- EXERCISE DETAILS
Check each line for the word "Python" and give how many have it. Say nothing else.

- INFORMATION SHOWN
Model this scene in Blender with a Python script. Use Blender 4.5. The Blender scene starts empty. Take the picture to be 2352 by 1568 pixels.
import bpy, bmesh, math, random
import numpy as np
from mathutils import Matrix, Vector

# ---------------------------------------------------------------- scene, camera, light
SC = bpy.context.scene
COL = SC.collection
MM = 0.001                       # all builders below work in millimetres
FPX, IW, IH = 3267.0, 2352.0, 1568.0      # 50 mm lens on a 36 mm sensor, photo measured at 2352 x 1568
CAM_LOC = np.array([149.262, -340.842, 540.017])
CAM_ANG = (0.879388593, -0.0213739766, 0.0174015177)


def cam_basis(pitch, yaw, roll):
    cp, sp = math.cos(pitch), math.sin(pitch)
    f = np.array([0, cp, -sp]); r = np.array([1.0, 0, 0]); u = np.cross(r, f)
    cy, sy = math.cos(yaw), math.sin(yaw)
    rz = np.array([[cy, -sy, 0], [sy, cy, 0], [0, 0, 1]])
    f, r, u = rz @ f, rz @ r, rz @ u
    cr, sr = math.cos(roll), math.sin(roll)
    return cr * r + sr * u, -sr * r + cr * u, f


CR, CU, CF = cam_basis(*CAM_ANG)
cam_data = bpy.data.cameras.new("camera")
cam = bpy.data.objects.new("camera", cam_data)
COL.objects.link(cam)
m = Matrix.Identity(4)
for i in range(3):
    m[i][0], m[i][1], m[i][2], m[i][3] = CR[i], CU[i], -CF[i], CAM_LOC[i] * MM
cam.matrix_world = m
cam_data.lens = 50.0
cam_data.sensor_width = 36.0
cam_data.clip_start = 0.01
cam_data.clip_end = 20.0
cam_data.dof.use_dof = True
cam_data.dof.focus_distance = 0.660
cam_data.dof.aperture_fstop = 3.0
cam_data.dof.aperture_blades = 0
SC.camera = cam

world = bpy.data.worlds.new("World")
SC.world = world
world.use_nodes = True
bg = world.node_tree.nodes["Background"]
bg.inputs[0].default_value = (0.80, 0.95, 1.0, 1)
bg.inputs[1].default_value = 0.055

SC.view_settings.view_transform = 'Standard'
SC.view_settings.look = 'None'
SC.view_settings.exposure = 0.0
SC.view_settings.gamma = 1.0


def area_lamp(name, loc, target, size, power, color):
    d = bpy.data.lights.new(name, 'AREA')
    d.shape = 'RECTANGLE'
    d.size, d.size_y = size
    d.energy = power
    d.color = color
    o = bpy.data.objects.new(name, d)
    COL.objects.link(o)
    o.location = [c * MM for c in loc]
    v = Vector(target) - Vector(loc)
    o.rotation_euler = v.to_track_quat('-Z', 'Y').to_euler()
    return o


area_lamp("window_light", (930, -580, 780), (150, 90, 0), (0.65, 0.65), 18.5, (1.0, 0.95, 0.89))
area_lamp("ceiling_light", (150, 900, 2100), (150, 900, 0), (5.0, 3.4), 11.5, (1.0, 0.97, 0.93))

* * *

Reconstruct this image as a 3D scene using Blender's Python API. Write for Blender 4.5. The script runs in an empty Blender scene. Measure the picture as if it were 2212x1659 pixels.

- CORRECT OUTPUT
2